Updated On: 21 February, 2022 07:39 AM IST | Mumbai | Ajaz Ashraf
As we await the Karnataka HC’s order, the row has brought to the fore the challenges it poses to not only Hindutva, but also liberal and feminist politics, with this one question: is it about diktat or agency?

To presume all women sporting the hijab are unthinking followers of Islam is to deny them agency
On a piece of cloth called hijab, Hindutva has chosen to project its fury against Indian Muslims. This fury has been in the making ever since the Rashtriya Swayamsevak Sangh was established in 1925—and has scaled a new peak over the last seven years. From targeting Muslims for consuming beef to disallowing them from praying in public places, the Hindutva brigade has now brought the hijab into its crosshairs.
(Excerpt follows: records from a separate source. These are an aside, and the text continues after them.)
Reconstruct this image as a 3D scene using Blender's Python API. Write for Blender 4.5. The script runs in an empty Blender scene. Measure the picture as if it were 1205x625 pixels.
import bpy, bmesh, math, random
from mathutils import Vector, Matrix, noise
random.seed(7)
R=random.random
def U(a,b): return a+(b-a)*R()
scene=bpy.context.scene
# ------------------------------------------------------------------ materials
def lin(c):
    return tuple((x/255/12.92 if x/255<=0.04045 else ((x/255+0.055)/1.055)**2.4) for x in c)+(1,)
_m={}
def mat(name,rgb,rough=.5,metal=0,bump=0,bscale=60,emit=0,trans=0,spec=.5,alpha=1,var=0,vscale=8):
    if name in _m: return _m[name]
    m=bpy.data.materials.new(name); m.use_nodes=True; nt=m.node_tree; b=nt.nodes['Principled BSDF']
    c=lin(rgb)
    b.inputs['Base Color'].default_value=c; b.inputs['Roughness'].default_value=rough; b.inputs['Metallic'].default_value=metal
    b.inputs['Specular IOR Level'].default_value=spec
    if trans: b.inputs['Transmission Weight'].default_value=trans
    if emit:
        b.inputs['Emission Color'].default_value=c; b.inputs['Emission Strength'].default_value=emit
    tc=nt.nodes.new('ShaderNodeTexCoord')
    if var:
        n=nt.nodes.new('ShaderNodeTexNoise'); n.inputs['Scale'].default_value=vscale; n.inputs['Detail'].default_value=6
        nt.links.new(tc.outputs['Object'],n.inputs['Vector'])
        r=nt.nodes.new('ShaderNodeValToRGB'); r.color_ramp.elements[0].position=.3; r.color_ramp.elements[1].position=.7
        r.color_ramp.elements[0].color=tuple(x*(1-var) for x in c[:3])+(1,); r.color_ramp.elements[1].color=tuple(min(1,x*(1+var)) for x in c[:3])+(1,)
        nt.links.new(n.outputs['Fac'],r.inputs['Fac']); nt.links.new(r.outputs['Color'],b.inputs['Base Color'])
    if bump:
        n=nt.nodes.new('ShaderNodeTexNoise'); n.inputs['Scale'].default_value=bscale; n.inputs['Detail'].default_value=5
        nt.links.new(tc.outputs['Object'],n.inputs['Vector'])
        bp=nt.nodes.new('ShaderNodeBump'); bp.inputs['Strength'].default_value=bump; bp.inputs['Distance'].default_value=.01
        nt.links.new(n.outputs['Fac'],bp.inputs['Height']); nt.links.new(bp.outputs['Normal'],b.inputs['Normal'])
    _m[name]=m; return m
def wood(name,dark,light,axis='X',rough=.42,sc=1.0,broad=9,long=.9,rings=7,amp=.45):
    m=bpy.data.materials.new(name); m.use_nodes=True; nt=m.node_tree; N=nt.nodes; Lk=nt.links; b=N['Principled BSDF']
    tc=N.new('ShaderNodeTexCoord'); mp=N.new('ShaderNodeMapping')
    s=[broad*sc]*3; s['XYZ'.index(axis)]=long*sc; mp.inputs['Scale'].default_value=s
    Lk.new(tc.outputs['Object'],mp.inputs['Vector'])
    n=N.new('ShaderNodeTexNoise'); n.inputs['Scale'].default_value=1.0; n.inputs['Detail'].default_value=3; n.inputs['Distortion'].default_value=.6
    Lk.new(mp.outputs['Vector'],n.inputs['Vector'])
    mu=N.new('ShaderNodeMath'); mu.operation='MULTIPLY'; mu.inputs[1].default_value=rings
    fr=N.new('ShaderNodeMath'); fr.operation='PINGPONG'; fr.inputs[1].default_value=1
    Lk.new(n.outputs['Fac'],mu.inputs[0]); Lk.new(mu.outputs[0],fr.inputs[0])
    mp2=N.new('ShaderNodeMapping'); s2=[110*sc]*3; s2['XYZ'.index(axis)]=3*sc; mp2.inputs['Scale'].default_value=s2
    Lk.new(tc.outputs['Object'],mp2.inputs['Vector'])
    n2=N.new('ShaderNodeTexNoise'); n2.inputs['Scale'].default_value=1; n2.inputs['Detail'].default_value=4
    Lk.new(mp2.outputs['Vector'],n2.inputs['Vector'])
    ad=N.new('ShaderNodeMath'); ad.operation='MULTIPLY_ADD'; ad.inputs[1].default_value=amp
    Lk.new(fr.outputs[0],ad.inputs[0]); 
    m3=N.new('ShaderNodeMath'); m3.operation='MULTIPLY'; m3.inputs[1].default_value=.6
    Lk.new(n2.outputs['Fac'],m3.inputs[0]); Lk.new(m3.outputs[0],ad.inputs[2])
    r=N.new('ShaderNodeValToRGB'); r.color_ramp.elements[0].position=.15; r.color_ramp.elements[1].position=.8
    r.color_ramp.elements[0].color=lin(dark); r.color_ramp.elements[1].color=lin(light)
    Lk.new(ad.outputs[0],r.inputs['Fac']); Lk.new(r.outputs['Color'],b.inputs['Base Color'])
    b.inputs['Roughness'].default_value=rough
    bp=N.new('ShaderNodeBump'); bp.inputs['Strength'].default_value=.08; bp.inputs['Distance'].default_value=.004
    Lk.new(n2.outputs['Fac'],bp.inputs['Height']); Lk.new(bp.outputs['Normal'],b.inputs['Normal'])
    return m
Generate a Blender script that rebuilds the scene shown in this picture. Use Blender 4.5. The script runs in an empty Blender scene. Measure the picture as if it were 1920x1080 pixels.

Prime Minister Narendra Modi has yet to articulate his sense of the hijab. Yet, judging from the past, he is likely to echo colonial rulers who portrayed their rule as a civilising mission. Like them, Modi trumpeted his decision to ban and criminalise triple talaq as a historic measure to liberate the suffering Muslim women. Late last year, on the day his government declared its intent to raise the legal age of marriage for women from 18 to 21 years, he sniggered, “Everyone can see who has a problem with it.”